- [JOB] Extract every line that contains the string "from".

========

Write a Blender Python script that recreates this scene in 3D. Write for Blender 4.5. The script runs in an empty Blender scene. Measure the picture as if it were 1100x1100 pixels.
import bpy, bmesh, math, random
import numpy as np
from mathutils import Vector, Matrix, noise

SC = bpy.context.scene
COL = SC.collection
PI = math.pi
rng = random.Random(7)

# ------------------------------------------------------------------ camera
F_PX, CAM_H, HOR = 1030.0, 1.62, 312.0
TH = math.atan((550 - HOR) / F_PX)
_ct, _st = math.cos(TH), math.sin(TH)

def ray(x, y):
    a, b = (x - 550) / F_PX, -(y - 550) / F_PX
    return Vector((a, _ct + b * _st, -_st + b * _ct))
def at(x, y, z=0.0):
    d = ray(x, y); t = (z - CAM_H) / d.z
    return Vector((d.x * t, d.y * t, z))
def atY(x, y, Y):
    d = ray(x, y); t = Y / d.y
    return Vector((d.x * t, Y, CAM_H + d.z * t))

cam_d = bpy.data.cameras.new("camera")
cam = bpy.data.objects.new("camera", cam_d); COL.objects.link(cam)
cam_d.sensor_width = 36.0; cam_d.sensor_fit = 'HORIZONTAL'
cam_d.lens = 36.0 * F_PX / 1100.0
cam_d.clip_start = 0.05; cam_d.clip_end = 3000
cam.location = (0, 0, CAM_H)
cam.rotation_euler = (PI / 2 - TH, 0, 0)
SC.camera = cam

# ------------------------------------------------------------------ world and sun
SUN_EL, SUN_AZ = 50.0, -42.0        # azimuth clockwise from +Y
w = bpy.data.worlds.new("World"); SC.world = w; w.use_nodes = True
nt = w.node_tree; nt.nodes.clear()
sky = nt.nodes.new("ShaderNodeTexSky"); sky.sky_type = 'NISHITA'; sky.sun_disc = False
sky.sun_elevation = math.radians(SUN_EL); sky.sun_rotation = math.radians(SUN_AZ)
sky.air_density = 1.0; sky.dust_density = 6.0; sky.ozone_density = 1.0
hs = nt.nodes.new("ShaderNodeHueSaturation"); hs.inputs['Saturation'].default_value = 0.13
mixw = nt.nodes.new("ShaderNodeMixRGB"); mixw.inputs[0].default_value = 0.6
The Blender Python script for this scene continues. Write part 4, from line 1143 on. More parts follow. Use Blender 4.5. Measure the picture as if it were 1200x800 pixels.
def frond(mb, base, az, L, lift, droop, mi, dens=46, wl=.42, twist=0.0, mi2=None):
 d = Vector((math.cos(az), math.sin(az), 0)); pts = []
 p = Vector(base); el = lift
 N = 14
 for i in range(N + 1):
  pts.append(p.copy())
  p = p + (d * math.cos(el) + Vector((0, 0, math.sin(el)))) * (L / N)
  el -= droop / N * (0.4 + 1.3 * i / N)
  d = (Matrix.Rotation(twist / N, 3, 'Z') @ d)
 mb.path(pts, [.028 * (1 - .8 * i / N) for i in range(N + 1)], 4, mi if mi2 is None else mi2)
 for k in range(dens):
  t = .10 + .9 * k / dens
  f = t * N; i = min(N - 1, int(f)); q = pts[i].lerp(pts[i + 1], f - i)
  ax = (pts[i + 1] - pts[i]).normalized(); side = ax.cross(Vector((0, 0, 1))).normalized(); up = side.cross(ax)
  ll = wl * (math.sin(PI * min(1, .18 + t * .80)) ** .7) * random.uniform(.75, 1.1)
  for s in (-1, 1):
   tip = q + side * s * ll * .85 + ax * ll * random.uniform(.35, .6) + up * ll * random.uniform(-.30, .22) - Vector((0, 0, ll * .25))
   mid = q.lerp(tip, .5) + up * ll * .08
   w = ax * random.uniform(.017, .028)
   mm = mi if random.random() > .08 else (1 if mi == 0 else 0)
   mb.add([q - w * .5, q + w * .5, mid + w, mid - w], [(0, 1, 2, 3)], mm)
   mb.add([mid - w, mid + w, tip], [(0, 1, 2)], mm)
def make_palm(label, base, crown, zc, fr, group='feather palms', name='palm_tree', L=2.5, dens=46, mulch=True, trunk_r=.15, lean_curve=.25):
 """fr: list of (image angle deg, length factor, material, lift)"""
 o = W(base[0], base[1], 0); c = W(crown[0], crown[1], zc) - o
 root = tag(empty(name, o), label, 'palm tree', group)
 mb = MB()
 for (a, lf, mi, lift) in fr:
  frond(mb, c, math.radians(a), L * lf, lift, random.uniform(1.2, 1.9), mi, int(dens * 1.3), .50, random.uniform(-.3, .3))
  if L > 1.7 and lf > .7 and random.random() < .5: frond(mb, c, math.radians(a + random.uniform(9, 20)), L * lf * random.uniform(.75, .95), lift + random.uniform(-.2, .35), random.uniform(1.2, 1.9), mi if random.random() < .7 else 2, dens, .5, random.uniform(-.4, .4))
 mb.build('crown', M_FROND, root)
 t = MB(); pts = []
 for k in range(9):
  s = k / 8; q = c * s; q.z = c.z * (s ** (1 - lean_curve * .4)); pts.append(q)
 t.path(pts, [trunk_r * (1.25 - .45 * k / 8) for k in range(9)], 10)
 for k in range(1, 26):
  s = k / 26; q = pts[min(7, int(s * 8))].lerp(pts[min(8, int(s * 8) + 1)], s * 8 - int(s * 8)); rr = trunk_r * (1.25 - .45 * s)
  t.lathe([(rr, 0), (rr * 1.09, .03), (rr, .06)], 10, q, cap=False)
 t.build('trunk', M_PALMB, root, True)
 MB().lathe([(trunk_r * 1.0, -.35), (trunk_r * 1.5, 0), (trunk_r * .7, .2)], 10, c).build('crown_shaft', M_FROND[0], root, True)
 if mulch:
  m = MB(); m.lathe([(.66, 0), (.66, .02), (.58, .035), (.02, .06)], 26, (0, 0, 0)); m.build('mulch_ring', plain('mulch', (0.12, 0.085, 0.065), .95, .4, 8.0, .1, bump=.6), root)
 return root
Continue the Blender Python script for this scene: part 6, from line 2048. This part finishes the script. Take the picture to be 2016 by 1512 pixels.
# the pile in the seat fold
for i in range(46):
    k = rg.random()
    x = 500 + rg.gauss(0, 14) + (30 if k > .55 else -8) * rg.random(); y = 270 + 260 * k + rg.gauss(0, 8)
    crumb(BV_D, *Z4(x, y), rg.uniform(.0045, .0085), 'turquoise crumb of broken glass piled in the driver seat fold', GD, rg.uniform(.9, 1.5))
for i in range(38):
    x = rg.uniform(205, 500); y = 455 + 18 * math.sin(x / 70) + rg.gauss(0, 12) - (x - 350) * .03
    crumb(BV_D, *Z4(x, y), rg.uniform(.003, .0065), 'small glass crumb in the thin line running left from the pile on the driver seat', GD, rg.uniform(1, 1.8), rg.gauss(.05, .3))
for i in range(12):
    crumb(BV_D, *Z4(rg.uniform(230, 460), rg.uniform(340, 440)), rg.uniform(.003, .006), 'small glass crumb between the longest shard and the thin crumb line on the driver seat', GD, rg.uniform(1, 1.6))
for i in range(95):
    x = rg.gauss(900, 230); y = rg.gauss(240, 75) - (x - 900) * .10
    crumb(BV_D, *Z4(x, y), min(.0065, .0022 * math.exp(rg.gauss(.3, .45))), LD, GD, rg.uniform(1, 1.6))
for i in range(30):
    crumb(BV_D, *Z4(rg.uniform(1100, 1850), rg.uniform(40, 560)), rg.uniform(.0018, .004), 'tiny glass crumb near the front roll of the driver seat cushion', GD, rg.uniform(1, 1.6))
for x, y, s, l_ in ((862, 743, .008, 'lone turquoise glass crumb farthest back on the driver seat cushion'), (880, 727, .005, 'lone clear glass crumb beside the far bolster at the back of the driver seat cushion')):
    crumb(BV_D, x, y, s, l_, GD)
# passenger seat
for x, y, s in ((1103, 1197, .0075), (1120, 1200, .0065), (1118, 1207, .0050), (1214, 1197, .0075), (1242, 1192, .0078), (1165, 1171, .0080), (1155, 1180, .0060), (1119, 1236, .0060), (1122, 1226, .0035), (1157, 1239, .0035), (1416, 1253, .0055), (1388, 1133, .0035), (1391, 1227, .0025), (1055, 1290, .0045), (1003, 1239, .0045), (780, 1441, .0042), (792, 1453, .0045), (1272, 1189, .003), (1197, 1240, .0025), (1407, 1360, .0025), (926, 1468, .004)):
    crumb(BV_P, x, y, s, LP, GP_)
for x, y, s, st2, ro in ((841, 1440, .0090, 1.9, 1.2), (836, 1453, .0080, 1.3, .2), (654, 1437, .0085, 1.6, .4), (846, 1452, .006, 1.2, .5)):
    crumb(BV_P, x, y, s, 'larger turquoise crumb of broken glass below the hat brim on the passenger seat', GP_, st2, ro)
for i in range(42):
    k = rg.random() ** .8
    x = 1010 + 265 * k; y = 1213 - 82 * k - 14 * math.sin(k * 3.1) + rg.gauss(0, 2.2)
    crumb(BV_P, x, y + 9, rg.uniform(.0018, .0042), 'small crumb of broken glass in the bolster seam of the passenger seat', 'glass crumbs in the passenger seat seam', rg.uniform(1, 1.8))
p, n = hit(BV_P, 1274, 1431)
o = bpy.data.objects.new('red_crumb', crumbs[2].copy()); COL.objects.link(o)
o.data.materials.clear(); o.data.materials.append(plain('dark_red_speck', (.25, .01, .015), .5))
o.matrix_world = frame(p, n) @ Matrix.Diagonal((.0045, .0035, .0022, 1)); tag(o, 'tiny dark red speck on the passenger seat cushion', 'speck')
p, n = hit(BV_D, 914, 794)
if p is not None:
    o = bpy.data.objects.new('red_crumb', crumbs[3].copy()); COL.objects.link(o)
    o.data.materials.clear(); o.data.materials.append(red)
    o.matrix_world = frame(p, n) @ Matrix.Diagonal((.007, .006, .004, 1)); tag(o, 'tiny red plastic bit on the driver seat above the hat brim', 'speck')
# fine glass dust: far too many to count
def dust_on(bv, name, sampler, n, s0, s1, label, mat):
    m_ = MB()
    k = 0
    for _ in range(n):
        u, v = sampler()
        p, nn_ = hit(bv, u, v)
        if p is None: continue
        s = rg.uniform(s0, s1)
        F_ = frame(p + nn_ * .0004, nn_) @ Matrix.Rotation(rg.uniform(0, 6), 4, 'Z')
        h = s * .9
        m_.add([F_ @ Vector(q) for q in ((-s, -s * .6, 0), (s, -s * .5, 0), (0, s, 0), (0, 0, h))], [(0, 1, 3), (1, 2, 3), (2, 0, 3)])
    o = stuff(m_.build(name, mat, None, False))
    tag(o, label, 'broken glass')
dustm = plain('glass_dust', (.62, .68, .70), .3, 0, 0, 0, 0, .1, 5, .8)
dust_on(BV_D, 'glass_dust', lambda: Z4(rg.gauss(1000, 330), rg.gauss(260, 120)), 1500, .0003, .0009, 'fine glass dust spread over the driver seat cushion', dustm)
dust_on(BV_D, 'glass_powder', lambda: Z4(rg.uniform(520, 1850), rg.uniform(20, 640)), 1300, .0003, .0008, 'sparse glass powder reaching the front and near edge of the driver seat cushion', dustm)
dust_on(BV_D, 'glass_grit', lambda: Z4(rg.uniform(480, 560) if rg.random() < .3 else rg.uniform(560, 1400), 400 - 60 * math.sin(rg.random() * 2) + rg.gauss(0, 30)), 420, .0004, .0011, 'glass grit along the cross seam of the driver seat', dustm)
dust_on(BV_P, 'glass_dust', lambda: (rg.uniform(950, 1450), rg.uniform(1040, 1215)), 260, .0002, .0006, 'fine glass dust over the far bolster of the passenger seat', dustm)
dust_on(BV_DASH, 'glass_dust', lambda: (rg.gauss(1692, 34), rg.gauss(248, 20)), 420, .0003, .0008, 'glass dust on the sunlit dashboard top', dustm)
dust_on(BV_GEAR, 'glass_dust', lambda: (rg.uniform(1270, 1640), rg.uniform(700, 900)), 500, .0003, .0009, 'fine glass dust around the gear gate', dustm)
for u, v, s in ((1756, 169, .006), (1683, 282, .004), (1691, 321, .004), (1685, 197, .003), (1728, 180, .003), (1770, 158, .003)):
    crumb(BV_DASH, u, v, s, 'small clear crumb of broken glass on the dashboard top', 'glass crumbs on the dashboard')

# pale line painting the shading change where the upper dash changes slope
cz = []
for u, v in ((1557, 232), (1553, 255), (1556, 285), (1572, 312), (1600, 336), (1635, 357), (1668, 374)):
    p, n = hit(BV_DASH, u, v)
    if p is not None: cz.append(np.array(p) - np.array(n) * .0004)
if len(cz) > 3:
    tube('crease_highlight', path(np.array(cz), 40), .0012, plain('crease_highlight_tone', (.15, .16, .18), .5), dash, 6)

========

- [SOLUTION BELOW]
from mathutils import Vector, Matrix, noise
SUN_EL, SUN_AZ = 50.0, -42.0        # azimuth clockwise from +Y
The Blender Python script for this scene continues. Write part 4, from line 1143 on. More parts follow. Use Blender 4.5. Measure the picture as if it were 1200x800 pixels.
Continue the Blender Python script for this scene: part 6, from line 2048. This part finishes the script. Take the picture to be 2016 by 1512 pixels.
    crumb(BV_D, *Z4(x, y), rg.uniform(.003, .0065), 'small glass crumb in the thin line running left from the pile on the driver seat', GD, rg.uniform(1, 1.8), rg.gauss(.05, .3))